What you have to do
Collect all lines below with the string "pixels".

Collected data

--- --- ---

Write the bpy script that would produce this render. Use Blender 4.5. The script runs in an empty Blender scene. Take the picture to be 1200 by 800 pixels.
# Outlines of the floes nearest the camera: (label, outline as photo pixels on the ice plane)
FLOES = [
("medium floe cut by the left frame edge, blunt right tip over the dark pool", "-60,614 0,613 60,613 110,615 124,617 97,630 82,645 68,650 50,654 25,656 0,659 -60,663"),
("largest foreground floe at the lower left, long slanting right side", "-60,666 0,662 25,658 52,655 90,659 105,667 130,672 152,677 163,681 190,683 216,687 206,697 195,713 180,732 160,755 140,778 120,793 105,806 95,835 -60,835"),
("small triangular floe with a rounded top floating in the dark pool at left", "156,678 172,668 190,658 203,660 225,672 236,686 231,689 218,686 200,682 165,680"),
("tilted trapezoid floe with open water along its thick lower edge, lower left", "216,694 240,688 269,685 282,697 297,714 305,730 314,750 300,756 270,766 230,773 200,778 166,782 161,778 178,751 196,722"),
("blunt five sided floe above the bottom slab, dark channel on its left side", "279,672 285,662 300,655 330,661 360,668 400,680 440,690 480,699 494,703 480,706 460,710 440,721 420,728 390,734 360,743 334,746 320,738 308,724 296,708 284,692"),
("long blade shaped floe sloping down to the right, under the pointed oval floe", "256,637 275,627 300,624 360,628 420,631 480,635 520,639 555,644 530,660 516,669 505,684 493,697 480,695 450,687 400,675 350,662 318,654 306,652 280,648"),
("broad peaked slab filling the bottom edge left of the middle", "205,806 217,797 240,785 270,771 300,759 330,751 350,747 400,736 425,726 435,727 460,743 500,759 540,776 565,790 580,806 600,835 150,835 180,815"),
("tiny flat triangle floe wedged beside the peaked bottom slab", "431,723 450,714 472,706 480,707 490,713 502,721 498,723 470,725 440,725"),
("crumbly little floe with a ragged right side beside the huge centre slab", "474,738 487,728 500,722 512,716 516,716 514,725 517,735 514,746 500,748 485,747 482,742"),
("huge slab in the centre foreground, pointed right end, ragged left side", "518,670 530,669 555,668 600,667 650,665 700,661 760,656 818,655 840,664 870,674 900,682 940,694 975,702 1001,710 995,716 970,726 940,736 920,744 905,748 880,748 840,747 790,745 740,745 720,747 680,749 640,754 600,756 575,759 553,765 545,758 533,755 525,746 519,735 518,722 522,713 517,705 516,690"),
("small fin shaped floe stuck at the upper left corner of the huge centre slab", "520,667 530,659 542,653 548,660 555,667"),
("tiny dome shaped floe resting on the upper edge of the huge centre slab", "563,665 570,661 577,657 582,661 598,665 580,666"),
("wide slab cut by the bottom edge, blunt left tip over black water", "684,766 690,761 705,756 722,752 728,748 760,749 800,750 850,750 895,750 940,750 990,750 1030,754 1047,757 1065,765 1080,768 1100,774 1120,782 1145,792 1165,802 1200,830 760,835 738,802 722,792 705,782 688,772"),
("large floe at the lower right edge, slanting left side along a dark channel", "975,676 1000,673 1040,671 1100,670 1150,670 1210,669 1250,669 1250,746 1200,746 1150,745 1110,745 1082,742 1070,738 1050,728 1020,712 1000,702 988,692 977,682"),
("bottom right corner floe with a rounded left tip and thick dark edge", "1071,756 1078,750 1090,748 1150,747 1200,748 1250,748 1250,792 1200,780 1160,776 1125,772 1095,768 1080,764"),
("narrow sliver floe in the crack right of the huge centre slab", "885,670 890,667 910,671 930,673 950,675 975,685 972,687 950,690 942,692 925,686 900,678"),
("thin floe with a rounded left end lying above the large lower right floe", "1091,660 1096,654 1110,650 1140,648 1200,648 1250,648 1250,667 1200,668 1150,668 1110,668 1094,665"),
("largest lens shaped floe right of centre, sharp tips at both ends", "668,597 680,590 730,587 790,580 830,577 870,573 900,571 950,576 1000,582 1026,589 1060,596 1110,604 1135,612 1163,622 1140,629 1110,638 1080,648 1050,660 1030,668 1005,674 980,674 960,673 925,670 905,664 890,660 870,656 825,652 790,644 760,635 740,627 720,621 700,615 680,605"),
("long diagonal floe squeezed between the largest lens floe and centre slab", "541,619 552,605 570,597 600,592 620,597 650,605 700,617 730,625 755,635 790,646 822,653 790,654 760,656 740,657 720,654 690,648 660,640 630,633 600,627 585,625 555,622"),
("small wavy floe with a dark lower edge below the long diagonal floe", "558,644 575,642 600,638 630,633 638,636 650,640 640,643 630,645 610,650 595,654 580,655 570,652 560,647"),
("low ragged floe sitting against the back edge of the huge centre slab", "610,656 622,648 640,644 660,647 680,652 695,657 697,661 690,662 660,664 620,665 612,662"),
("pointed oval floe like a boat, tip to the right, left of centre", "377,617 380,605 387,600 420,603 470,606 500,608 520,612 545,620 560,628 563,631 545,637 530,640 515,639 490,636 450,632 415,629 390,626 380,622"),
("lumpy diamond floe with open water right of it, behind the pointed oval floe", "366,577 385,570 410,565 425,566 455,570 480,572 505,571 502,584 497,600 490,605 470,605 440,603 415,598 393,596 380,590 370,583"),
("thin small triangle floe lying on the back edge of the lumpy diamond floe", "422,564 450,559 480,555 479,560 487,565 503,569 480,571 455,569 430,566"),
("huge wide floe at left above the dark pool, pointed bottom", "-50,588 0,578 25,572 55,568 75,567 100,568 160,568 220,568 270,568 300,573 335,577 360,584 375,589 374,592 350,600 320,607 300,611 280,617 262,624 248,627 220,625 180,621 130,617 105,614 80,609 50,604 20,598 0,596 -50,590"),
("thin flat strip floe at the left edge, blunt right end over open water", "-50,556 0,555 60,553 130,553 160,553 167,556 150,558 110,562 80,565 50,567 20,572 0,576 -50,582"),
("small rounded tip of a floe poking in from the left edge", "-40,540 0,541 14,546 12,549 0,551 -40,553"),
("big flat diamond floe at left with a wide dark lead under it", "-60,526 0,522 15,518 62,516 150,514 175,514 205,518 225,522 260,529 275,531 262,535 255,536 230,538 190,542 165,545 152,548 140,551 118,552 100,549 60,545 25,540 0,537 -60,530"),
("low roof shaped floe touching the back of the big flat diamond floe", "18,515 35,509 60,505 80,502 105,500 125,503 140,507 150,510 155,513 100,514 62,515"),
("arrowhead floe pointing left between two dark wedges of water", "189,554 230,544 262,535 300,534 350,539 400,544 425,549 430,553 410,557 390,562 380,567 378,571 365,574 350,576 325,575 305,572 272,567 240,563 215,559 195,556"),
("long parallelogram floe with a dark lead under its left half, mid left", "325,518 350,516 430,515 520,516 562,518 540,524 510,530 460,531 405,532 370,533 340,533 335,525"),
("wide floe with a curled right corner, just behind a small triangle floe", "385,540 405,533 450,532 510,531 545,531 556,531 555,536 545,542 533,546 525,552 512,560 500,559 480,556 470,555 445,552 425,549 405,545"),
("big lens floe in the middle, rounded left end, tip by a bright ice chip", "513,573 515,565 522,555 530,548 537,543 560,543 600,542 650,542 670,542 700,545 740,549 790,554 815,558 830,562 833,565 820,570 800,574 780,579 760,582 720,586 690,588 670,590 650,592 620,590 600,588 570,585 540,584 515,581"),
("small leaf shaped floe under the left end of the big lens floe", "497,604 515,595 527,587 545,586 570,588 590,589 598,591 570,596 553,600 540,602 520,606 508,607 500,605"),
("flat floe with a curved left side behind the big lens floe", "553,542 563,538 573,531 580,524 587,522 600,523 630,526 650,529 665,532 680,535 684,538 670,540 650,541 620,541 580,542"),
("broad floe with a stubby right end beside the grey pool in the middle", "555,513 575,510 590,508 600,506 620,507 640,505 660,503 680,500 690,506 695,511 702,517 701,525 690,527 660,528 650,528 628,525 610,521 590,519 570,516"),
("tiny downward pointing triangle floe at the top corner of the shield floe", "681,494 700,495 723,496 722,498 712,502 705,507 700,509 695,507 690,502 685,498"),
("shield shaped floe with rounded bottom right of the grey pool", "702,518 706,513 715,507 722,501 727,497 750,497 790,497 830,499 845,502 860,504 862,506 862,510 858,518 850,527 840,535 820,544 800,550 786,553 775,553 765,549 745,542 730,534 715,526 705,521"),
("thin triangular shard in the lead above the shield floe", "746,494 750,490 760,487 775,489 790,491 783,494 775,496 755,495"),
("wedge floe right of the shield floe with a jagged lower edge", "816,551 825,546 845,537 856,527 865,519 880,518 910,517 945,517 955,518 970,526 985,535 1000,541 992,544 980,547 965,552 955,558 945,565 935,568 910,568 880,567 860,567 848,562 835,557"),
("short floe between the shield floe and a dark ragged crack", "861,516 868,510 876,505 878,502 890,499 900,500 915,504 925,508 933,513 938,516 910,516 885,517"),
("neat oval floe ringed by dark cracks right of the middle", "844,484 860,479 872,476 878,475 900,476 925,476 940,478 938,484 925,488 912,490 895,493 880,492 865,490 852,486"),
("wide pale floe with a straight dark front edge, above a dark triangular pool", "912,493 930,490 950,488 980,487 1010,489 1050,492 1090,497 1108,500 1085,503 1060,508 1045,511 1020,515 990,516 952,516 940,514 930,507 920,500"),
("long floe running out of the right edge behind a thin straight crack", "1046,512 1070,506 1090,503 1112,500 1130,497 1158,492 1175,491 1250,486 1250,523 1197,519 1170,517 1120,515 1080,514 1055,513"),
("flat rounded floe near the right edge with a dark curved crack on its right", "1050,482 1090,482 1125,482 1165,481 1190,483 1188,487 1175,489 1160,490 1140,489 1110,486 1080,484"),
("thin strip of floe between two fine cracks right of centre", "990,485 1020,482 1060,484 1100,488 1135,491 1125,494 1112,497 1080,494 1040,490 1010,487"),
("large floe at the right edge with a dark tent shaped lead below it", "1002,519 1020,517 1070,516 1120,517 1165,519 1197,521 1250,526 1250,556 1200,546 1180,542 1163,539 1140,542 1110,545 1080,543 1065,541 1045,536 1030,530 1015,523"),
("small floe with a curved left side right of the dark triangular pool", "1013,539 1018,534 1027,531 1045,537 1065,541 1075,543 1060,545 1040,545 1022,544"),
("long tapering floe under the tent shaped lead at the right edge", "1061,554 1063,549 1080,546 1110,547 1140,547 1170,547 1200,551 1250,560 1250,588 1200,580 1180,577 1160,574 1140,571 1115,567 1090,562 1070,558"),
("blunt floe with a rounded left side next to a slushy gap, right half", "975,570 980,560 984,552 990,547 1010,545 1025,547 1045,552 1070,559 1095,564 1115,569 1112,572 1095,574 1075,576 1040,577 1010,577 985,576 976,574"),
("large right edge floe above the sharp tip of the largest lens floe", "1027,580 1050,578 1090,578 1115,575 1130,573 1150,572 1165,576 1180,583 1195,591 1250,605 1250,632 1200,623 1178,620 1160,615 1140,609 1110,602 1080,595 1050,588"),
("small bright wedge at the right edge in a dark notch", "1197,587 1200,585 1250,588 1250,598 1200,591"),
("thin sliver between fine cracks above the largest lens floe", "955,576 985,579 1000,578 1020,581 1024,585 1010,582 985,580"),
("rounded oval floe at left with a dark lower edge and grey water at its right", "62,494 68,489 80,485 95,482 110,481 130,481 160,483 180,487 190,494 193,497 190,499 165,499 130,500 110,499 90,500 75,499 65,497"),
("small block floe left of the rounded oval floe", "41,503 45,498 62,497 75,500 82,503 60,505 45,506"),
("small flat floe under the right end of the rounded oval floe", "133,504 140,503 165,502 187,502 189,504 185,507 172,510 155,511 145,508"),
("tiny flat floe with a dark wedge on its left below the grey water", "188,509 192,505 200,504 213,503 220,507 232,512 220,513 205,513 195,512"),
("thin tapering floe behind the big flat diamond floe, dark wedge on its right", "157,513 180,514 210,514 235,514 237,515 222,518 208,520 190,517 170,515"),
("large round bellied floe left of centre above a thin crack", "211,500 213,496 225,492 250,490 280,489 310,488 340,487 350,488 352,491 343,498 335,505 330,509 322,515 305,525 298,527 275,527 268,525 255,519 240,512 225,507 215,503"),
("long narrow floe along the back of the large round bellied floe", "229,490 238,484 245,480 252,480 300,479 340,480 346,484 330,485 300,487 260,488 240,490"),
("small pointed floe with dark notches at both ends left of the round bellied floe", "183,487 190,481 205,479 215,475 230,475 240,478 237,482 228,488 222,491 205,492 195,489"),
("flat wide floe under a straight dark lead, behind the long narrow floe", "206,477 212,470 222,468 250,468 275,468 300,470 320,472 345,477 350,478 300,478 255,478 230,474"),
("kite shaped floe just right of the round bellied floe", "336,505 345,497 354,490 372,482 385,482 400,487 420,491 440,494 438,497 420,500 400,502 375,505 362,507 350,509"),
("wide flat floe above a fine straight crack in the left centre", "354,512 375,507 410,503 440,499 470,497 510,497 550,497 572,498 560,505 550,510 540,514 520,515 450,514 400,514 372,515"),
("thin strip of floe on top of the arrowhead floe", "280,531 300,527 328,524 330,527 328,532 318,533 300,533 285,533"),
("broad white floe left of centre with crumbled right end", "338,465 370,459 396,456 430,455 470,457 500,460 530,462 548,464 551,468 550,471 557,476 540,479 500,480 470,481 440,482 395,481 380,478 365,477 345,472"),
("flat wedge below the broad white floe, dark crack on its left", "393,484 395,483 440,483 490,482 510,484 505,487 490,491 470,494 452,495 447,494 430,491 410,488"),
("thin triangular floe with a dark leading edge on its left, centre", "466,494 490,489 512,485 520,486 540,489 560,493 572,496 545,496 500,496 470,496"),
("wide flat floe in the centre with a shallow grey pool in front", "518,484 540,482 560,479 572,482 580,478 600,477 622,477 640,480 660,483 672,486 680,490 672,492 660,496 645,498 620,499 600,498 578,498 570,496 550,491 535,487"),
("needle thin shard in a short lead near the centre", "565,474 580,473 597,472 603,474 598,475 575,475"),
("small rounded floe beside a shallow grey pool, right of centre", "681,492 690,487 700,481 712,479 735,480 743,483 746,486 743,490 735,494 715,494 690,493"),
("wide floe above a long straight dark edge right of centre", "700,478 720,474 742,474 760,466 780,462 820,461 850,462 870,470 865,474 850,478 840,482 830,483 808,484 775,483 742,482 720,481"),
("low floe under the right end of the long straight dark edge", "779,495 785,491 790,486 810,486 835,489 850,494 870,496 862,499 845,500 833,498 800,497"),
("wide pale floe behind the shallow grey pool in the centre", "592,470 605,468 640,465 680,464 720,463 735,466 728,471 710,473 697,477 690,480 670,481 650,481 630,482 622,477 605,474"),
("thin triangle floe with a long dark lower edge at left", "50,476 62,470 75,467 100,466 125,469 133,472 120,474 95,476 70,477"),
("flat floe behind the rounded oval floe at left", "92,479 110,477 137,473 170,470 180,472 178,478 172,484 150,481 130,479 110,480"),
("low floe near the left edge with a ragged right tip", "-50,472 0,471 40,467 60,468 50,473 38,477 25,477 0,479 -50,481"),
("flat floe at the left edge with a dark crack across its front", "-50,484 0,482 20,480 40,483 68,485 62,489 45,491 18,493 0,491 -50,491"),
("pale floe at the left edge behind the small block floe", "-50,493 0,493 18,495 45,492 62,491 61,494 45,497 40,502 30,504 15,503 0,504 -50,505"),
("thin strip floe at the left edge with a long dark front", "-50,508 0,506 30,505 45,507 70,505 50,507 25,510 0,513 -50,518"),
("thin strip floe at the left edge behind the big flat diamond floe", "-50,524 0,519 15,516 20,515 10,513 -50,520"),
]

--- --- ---

Answer for this exercise
Write the bpy script that would produce this render. Use Blender 4.5. The script runs in an empty Blender scene. Take the picture to be 1200 by 800 pixels.
# Outlines of the floes nearest the camera: (label, outline as photo pixels on the ice plane)